Local authorities are often reluctant to capture the real level of need among children and young people in their locality, she said, because they lack the capacity to meet that need, and in identifying it they would be legally obliged to address it. The taskforce would try to pin down accurate numbers of children who need support.

A report published by the Centre for Social Justice (the right-leaning thinktank founded by the secretary of state for work and pensions, Iain Duncan Smith), Enough is Enough last month said many child protection and mental health services were in crisis, and warned that the point at which many vulnerable children qualified for help was set too high.

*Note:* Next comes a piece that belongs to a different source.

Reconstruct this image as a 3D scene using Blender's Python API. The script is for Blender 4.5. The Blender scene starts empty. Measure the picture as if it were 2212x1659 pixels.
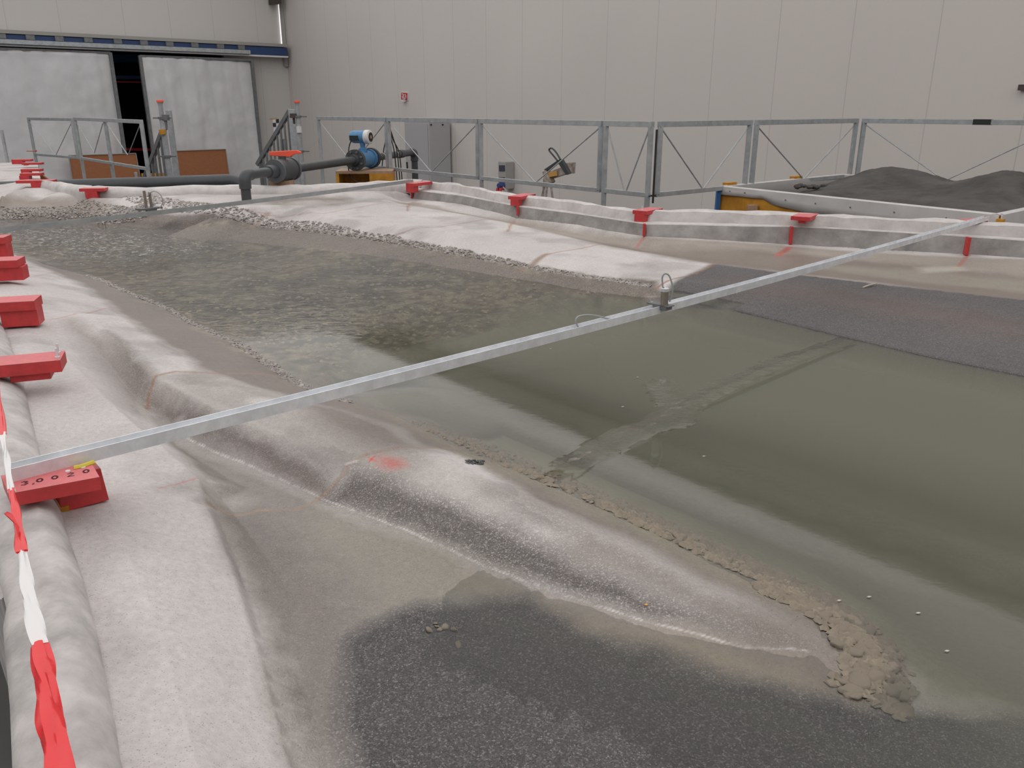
import bpy, bmesh, math, random
import numpy as np
from mathutils import Vector, Matrix
from mathutils.geometry import delaunay_2d_cdt
random.seed(7)
C = bpy.context.scene.collection
SC = bpy.context.scene
# ------------------------------------------------------------------ camera
F = 1750.0; TH = math.atan(.34); SN, CS = math.sin(TH), math.cos(TH); HC = .6
cam = bpy.data.objects.new('camera', bpy.data.cameras.new('camera')); C.objects.link(cam)
cam.location = (0, 0, HC); cam.rotation_euler = (math.pi/2 - TH, 0, 0)
cam.data.sensor_width = 36; cam.data.lens = F/2212*36; cam.data.clip_start = .05; cam.data.clip_end = 200
SC.camera = cam
SC.view_settings.view_transform = 'Standard'; SC.view_settings.look = 'None'
SC.view_settings.gamma = 1; SC.view_settings.exposure = 0.0; SC.view_settings.use_curve_mapping = False
SC.cycles.use_denoising = True
w = bpy.data.worlds.new('world'); SC.world = w; w.use_nodes = True
w.node_tree.nodes['Background'].inputs[0].default_value = (.9, .93, 1, 1)
w.node_tree.nodes['Background'].inputs[1].default_value = .35
CEIL_L = 1.12            # radiance of the daylight roof panels
# ------------------------------------------------------------------ geometry of the place
def ray(x, y):
    v = (829.5-y)/F
    return np.array([(x-1106)/F, CS+v*SN, -SN+v*CS])
def W(x, y, z):                      # point of height z seen at a place of the photograph
    r = ray(x, y); return Vector((0, 0, HC)) + Vector(r*((z-HC)/r[2]))
def onpl(x, y, pl):                  # point on the vertical plane nx*X+ny*Y=d
    r = ray(x, y); return Vector((0, 0, HC)) + Vector(r*(pl[2]/(pl[0]*r[0]+pl[1]*r[1])))
def atY(x, y, Y): return onpl(x, y, (0, 1, Y))
BW = (1.2/1.562, 1/1.562, 15.2/1.562)          # back wall plane
CORN = Vector((-5.68, 22.0, 0))
LW = (-1/1.562, 1.2/1.562, (5.68+1.2*22.0)/1.562)  # wall with the sliding doors
RAILP = (1.2/1.562, 1/1.562, 7.2/1.562)
FLOOR = -1.9; CEILZ = 4.46
def shift(pl, d): return (pl[0], pl[1], pl[2]-d)
# ------------------------------------------------------------------ materials
def mat(name, col, rough=.6, metal=0, bump=0, bscale=200, var=0, vscale=8, spec=.4, col2=None, emis=None):
    m = bpy.data.materials.new(name); m.use_nodes = True; nt = m.node_tree; b = nt.nodes['Principled BSDF']
    b.inputs['Base Color'].default_value = (*col, 1); b.inputs['Roughness'].default_value = rough
    b.inputs['Metallic'].default_value = metal; b.inputs['Specular IOR Level'].default_value = spec
    tc = nt.nodes.new('ShaderNodeTexCoord')
    if var or col2:
        n = nt.nodes.new('ShaderNodeTexNoise'); n.inputs['Scale'].default_value = vscale; n.inputs['Detail'].default_value = 6
        n.inputs['Roughness'].default_value = .65
        nt.links.new(tc.outputs['Object'], n.inputs['Vector'])
        r = nt.nodes.new('ShaderNodeValToRGB'); r.color_ramp.elements[0].position = .35; r.color_ramp.elements[1].position = .68
        c2 = col2 or tuple(c*(1-var) for c in col)
        r.color_ramp.elements[0].color = (*c2, 1); r.color_ramp.elements[1].color = (*col, 1)
        nt.links.new(n.outputs['Fac'], r.inputs[0]); nt.links.new(r.outputs[0], b.inputs['Base Color'])
    if bump:
        n2 = nt.nodes.new('ShaderNodeTexNoise'); n2.inputs['Scale'].default_value = bscale; n2.inputs['Detail'].default_value = 4
        nt.links.new(tc.outputs['Object'], n2.inputs['Vector'])
        bp = nt.nodes.new('ShaderNodeBump'); bp.inputs['Strength'].default_value = .6; bp.inputs['Distance'].default_value = bump
        nt.links.new(n2.outputs['Fac'], bp.inputs['Height']); nt.links.new(bp.outputs[0], b.inputs['Normal'])
    if emis:
        b.inputs['Emission Color'].default_value = (*emis[:3], 1); b.inputs['Emission Strength'].default_value = emis[3]
    return m
M = {}
M['galv'] = mat('galvanised_steel', (.42, .44, .46), .5, .3, .0006, 120, .28, 14)
M['galv_dark'] = mat('weathered_steel', (.19, .195, .20), .55, .3, .0006, 120, .3, 14)
M['alu'] = mat('aluminium', (.84, .86, .89), .38, .35, .0003, 150, .22, 22)
M['alu_old'] = mat('dull_aluminium', (.40, .42, .43), .45, .3, .0003, 150, .25, 15)
M['red'] = mat('red_paint', (.58, .048, .052), .42, 0, .0003, 200, .25, 30)
M["redtop"] = mat("dusty_red_paint", (.66, .17, .18), .55, 0, .0003, 200, .12, 40)
M['black'] = mat('black_rubber', (.02, .02, .022), .6)
M['ink'] = mat('faded_ink', (.17, .05, .055), .7)
M['pvc'] = mat('grey_pvc', (.062, .067, .073), .42, 0, .0003, 60, .2, 9)
M['pvcl'] = mat('grey_pvc_ring', (.10, .105, .115), .4)
M['orange'] = mat('orange_plastic', (.80, .10, .055), .5)
M['blue'] = mat('blue_enamel', (.085, .24, .45), .4, 0, 0, 1, .2, 20)
M['white'] = mat('white_plastic', (.62, .62, .62), .45)
M['yellow'] = mat('yellow_shuttering_board', (.62, .31, .025), .6, 0, .0005, 50, 0, 7, col2=(.38, .15, .02))
M['wood'] = mat('raw_timber', (.42, .27, .18), .7, 0, .0005, 80, .25, 20)
M['tan'] = mat('chipboard', (.34, .135, .06), .75, 0, .0005, 300, .14, 25)
M['cut'] = mat('board_edge', (.30, .29, .27), .7)
M['curb'] = mat('whitewashed_mortar', (.62, .585, .57), .8, 0, .003, 35, .26, 9)
M['sheet'] = mat('sheet_white', (.55, .53, .52), .6, 0, .004, 12, .13, 4)
M['fleece'] = mat('mortar_coated_fleece', (.62, .585, .57), .85, 0, .002, 45, .42, 11)
M['bluebeam'] = mat('blue_steel', (.022, .05, .14), .5)
M['dark'] = mat('dark_room', (.010, .011, .015), .8)
M['cabinet'] = mat('cabinet_grey', (.37, .37, .375), .5)
M['box'] = mat('socket_housing', (.33, .32, .31), .5)
M['navy'] = mat('navy_plastic', (.05, .055, .08), .4)
M['sblue'] = mat('plug_blue', (.04, .06, .19), .4)
M['sand'] = mat('damp_sand', (.098, .09, .084), .92, 0, .012, 26, 0, 3.2, col2=(.05, .046, .043))
M['brown'] = mat('rust_brown_steel', (.06, .045, .04), .6)
M['copper'] = mat('bronze_sleeve', (.30, .255, .23), .35, .6)
M['cable'] = mat('grey_cable', (.33, .34, .34), .5)
M['tape_r'] = mat('tape_red_film', (.72, .02, .025), .25, 0, .002, 30)
M['tape_w'] = mat('tape_white_film', (.72, .70, .70), .28, 0, .002, 30)
M['lit'] = mat('corner_reflection_glow', (.8, .8, .8), .3, emis=(1, .98, .97, .85))  # emission stands in for daylight mirrored at the wall corner
M['stone'] = mat('silted_stone', (.29, .245, .19), .8, 0, .001, 160, .25, 30)
M['pebble'] = mat('pebbles', (.46, .42, .39), .5, 0, 0, 1, 0, 55, col2=(.13, .11, .10))
M['seam'] = mat('joint_shadow_strip', (.14, .13, .12), .7)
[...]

But Alan Wood, the president of the Association of Directors of Children's Services (the professional body for senior managers in children services) said he did not see the need for a radical restructuring of the current system.

"It is very easy to extrapolate from a modest evidence base failures in the system. Day-in, day-out, thousands of dedicated staff are working successfully with hundreds of thousands of the most troubled and troubling children, and that should not be overlooked. The challenges facing children's social care are more acute than ever before, especially in a climate of diminishing resources and increasing demand," he said.

Last year, over half a million children in England were referred to children's social care with nearly 53,000 children becoming subject of a child protection plan and in excess of 375,000 children designated as children in need.

"We need to improve the system where it is failing but we don't believe the system is failing as a whole," Wood said.